The tasting room at the estate are amongst the best I have visited in any fine wine region I can recall. A great balance of interior design, historical respect and that very English of things – a fine view of the formal gardens. This somewhat sets the scene I hope.

Highlights of the tasting bench: No easy task as this was hugely enjoyable (let me say not all tastings we have to do are… no names, naturally…) First on the chart has to be the new Classic Cuvee. ‘New’ on two counts: it is Cherie Spriggs, the new Head Winemaker’s, first full cuvee and it also features new packaging. As you would expect, this is effortlessly easy to drink, a true “Champenois-basher” even, if you write headlines for the daily papers. More seriously, this is capable of at least five years in the cellar and this is not too fresh, nor over dosaged, nor too earnest – this has a very healthy degree of good ‘ole drinkability, by the spade!

nytimber-tasting

1996 is a vintage which makes you sit up and pay attention, always has been, always will be. Champagne & Bordeaux both did very well, but in England – really? On the strength of Nyetimber’s Blanc de Blancs it would seem so. Touches of honey and marzipan draw you in on the nose as you would expect, but the texture and quality of the palate is truly fantastic. At a blind tasting, you could very easily mistake this for a major Champagne house’s tete de cuvee – that says an awful lot. So, bearing that in mind, as well as how far the Nyetimber story has come on since 1996 – what will the great vintages of the late 2000’s bring us once mature?

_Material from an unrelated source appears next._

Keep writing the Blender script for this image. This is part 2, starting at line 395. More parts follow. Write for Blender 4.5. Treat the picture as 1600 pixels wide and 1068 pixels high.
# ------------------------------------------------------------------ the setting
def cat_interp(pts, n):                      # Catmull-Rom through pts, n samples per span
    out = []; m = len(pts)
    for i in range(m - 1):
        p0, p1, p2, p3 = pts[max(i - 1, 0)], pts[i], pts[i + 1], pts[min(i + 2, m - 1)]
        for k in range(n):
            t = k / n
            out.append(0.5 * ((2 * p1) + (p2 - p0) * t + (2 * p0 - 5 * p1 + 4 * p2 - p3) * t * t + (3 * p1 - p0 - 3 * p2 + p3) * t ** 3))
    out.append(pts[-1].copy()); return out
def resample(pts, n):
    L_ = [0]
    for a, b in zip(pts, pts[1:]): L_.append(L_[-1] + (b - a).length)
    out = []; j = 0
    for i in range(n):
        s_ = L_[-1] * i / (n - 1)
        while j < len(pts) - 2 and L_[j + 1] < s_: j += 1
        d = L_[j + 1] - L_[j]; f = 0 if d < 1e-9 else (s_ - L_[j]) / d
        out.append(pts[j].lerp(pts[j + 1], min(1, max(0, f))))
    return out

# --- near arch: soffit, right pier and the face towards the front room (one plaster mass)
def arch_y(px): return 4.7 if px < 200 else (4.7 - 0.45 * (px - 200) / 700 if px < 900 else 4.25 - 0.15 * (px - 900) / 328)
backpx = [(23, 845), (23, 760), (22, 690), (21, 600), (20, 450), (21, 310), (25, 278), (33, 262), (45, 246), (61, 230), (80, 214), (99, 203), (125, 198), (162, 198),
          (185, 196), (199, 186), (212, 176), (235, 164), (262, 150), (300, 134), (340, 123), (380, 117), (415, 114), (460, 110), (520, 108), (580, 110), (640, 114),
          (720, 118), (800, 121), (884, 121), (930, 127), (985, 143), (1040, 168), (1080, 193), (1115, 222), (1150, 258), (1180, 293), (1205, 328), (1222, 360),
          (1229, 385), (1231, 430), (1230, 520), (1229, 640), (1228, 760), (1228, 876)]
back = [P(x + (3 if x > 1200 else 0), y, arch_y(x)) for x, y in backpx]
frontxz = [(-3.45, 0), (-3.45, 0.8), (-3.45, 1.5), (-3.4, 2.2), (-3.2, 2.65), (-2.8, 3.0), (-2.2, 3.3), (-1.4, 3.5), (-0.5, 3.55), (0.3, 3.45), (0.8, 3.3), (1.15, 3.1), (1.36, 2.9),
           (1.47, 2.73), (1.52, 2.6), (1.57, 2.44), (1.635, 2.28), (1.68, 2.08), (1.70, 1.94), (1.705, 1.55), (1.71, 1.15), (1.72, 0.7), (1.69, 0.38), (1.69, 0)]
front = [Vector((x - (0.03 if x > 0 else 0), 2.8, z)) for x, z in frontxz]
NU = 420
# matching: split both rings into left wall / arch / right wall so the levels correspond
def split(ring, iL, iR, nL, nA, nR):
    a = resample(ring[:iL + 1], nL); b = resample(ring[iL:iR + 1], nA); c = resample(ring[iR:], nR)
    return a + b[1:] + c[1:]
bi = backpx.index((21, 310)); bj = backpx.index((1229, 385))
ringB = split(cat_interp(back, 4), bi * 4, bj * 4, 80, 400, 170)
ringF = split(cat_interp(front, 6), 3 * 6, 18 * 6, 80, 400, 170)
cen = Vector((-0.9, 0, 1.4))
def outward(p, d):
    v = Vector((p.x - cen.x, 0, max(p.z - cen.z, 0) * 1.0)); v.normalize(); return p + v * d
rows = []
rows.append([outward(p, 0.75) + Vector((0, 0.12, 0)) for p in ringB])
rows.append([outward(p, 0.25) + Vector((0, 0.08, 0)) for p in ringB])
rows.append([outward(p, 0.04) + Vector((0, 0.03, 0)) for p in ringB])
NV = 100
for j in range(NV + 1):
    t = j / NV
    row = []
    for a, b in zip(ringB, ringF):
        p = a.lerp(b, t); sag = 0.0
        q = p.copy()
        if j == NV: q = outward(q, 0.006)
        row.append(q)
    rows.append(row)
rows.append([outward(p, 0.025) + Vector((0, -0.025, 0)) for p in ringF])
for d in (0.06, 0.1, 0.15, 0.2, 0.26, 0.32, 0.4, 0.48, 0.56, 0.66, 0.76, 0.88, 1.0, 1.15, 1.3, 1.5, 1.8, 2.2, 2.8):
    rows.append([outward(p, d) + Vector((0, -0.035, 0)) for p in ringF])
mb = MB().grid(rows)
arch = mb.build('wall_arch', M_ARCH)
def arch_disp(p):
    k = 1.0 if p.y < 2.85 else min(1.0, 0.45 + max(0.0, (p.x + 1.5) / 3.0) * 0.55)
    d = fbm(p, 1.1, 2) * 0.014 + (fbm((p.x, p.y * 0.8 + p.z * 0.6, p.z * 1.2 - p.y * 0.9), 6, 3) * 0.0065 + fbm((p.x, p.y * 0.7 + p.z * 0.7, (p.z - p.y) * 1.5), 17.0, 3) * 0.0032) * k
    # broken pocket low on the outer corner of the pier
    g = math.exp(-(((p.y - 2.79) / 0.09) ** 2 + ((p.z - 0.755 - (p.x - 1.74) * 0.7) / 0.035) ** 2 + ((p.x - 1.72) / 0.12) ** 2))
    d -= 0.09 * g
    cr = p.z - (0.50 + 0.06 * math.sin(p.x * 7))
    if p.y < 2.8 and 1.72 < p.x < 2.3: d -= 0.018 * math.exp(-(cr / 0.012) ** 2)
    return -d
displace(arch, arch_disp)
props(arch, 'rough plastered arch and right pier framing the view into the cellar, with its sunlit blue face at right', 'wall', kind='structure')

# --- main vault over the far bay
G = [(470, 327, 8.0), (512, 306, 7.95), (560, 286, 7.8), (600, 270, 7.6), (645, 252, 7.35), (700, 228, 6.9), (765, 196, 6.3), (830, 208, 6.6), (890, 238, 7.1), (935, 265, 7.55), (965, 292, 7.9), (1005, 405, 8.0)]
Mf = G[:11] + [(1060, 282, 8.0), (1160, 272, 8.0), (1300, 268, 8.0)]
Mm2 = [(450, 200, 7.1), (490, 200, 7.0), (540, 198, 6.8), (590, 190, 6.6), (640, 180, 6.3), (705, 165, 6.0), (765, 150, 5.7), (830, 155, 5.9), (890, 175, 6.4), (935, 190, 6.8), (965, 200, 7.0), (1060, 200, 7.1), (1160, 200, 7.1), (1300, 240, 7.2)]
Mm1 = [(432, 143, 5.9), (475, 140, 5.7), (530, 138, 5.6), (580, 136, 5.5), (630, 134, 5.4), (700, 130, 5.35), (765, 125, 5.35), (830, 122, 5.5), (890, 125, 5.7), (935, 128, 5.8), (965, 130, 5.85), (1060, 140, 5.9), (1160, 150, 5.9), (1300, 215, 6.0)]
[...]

I hope this brief blog encapsulates my view of Nyetimber – lots of care, money and brain power is being lavished on small areas of Hampshire & West Sussex to produce world class wine. It is good, very good now, but once the sum of these efforts really take effect and the right vintage conditions come along then we’re all in for a magnificent treat and a sight of just how good English Sparkling Wine could be.